Last Valley blast furnace tumbles down in quiet end


story tease

Iconic Warren structure tumbles quietly into history

By Ed Runyan

runyan@vindy.com

WARREN

The last blast furnace in the Mahoning Valley came down Sunday afternoon on the former Republic Steel property in a dramatic yet quiet way.

The furnace’s hulking framework and huge circular column on the west side of Main Avenue Southwest wasn’t toppled by an explosion. Instead, workers brought it down gently, as if pushing it ever so gently from one side.

When it hit the ground, it did produce a dramatic crash around 12:30 p.m. with only a handful of steelworkers there to watch.

According to Vindicator files, when the blast furnace was in operation, workers using a computerized measuring system combined iron ore, limestone and coke to produce up to 4,000 tons of molten iron ore a day, the first step in the steelmaking process.

A blast furnace is lined with bricks and uses heated air to cause a chemical change that produces liquid iron.

The mill opened in 1913 as the Trumbull Steel Co. and cost $2 million to build. The company became Republic Steel in 1929, then decades later WCI, Severstal and RG Steel.

MCM Management of Michigan had been dismantling the iconic structure since Aug. 2, Tara Cioffi of the Youngstown Health Department and environmental health director for the Mahoning County Air Pollution Control Agency, told The Vindicator Oct. 18.

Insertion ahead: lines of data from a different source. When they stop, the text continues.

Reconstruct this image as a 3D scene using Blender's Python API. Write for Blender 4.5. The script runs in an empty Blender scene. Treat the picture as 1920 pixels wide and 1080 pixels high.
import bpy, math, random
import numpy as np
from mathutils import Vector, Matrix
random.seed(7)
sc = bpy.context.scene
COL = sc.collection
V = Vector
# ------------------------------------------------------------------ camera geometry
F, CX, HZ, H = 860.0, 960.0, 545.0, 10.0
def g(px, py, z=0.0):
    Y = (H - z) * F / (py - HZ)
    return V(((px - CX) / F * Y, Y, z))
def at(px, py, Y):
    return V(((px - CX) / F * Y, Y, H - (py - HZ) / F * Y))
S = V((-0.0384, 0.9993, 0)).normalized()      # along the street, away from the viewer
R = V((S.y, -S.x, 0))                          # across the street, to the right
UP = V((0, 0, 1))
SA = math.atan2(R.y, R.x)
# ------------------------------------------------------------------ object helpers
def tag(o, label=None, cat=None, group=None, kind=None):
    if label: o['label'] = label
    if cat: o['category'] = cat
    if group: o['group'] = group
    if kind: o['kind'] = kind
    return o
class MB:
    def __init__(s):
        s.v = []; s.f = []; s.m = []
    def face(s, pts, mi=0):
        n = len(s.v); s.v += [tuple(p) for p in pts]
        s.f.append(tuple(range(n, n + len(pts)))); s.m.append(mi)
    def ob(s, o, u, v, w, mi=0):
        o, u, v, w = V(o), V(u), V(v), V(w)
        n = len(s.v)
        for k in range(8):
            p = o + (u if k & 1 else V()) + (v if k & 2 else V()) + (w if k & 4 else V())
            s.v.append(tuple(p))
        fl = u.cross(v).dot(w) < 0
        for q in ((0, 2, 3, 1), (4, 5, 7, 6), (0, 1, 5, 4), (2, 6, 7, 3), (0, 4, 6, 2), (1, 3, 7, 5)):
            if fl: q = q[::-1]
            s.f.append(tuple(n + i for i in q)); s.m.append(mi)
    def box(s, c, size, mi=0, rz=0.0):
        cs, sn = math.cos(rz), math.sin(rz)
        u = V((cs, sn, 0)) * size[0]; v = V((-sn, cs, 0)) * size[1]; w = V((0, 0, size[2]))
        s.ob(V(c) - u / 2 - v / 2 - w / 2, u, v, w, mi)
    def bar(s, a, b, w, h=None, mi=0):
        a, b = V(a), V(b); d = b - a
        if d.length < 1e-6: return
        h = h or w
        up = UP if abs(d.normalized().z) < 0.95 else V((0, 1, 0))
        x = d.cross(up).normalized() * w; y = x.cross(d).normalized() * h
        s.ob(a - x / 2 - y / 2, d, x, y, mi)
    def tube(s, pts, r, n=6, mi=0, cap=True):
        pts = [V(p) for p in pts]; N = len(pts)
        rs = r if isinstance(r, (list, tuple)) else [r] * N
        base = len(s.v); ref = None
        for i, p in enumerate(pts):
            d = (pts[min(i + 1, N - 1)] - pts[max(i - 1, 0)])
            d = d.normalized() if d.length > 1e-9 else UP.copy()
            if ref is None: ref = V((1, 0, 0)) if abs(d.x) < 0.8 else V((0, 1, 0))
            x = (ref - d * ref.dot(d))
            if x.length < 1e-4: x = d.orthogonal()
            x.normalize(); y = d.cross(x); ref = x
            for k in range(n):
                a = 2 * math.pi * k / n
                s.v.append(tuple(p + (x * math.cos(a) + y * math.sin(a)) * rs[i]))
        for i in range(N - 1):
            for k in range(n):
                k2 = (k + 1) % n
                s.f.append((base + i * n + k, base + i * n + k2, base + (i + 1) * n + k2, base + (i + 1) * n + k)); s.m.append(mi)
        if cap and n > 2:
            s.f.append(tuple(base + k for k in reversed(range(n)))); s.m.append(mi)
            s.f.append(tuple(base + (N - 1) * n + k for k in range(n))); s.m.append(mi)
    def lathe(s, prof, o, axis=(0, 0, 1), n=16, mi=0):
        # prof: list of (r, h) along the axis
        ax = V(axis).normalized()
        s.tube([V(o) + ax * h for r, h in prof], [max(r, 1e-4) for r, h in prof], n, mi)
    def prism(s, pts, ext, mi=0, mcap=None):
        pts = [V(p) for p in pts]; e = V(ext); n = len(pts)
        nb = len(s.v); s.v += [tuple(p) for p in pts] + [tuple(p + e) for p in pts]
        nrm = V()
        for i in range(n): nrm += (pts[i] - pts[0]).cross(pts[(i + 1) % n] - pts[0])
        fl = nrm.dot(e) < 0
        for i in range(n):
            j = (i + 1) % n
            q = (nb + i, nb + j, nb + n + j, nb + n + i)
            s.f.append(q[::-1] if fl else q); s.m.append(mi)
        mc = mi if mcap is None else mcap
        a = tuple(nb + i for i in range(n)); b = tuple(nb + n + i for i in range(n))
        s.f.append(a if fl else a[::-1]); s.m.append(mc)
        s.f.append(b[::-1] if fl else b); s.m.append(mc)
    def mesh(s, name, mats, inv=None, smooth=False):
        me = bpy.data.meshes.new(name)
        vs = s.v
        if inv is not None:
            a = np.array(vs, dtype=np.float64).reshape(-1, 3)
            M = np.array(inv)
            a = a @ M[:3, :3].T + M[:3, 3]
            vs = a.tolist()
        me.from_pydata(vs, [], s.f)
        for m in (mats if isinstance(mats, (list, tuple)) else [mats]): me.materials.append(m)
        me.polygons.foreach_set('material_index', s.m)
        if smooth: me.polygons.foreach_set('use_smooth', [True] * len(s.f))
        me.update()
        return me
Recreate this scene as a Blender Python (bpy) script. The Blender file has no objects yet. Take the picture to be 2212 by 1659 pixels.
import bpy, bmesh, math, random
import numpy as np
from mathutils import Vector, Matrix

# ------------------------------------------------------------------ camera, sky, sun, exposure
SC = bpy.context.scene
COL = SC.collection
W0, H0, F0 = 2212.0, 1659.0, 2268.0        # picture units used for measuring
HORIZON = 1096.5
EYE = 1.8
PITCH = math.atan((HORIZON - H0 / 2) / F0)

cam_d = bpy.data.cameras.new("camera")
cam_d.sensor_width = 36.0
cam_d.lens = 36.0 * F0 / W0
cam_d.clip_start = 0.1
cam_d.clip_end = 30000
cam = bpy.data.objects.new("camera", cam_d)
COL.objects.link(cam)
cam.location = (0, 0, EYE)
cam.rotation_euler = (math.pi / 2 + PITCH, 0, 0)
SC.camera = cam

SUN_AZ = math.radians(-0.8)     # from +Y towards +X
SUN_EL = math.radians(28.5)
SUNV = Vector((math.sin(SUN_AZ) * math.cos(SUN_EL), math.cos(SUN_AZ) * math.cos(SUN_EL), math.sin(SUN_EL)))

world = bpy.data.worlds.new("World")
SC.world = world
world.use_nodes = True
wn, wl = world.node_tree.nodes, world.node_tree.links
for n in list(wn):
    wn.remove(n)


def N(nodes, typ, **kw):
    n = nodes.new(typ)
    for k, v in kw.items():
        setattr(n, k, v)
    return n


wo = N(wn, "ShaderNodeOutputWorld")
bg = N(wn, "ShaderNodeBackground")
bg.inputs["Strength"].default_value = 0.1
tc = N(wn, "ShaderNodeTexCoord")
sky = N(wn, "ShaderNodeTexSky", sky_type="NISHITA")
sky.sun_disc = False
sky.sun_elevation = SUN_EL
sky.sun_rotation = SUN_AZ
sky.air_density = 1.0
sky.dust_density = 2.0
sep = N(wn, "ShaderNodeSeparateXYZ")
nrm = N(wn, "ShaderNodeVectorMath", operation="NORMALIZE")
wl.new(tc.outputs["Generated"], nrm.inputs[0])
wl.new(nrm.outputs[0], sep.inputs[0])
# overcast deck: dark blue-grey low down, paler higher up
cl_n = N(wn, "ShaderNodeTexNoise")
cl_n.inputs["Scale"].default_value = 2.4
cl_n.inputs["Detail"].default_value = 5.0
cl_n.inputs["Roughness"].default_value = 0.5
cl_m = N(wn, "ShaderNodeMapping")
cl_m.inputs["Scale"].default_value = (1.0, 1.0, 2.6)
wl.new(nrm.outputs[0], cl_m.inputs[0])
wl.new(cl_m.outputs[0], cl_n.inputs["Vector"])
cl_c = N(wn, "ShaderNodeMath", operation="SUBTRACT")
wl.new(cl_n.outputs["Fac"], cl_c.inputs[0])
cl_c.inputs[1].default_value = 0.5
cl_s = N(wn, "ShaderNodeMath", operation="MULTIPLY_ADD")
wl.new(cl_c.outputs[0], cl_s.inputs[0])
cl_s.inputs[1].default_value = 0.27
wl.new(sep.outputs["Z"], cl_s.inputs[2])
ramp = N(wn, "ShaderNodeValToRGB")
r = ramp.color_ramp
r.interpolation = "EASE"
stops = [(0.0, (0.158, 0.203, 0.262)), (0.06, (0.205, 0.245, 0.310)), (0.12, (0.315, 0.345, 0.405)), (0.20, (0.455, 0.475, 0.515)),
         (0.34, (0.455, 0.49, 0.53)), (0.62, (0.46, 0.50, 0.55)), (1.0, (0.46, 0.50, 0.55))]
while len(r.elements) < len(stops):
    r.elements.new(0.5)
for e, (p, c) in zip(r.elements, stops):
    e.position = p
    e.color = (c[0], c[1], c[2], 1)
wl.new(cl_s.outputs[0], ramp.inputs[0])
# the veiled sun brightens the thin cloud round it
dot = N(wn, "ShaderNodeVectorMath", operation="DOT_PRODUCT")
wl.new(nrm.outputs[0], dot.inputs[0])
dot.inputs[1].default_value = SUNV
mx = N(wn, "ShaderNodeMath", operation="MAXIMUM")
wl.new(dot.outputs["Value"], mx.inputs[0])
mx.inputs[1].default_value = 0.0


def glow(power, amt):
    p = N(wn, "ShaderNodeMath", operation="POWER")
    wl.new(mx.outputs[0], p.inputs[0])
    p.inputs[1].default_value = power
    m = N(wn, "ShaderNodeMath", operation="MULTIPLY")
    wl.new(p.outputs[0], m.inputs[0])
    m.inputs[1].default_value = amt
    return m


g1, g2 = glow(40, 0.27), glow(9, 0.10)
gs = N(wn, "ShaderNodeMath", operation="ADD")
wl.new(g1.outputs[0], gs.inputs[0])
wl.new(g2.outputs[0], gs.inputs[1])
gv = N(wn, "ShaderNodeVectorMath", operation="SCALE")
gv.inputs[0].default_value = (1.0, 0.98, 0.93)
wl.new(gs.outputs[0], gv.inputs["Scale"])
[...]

The demolition work wasn’t obvious from a distance, but it was more obvious upon closer inspection.

On Monday, Cioffi said her agency’s role in the demolition is to ensure asbestos is managed under proper paperwork practices. She said the company had properly notified the agency of asbestos and demolition, but her agency does not regulate the manner in which the demolition is done.

“The owner/operator has met all notification requirements, and it was not necessary or required for them to notify us of the exact time of the demolition,” Cioffi said.

Nonetheless, a representative of Cioffi’s agency did receive a courtesy phone call Saturday indicating the blast-furnace portion of the remaining structures would be demolished Sunday, Cioffi said.

There are still four tall tube structures called “ovens” next to where the blast furnace stood, Cioffi said. One of them has asbestos in it that needs to be removed, but the three others are expected to come down as soon as possible, Cioffi said.

Calls to a representative from MCM and Michael K. Bechtold of BDM Warren Steel Holdings, the owner of the property, were not returned Monday.

The removal of the blast furnace leaves a void in the skyline on the south side of Warren. The structure, one of the most recognizable structures in the county, was plainly visible from downtown Warren.

BDM owns the blast furnace and the rest of the former mill property, having bought it out of bankruptcy in September 2012, after the mill had shut down that May. The closing put about 1,000 steelworkers out of a job.

BDM revealed plans in 2013 to demolish everything on the 1,100-acre Republic Steel/RG Steel mill site and started the demolition soon thereafter. The blast furnace has been described as the final part of the demolition. The part of the property on the east side of Main Avenue has already been leveled.

Many other structures near the blast furnace remain, however, because Arcelor Mittal Warren operates a coke plant there and still uses the boiler formerly connected to the blast furnace in its coke-making operation. The boiler fed heated air to the blast furnace when it was operating.

There had been blast furnaces in the Mahoning Valley for 214 years, with the first one – the Hopewell Furnace in Yellow Creek Park in Struthers – being built in 1803. There are still remnants of two – the Hopewell and Mill Creek Furnace in Mill Creek Park.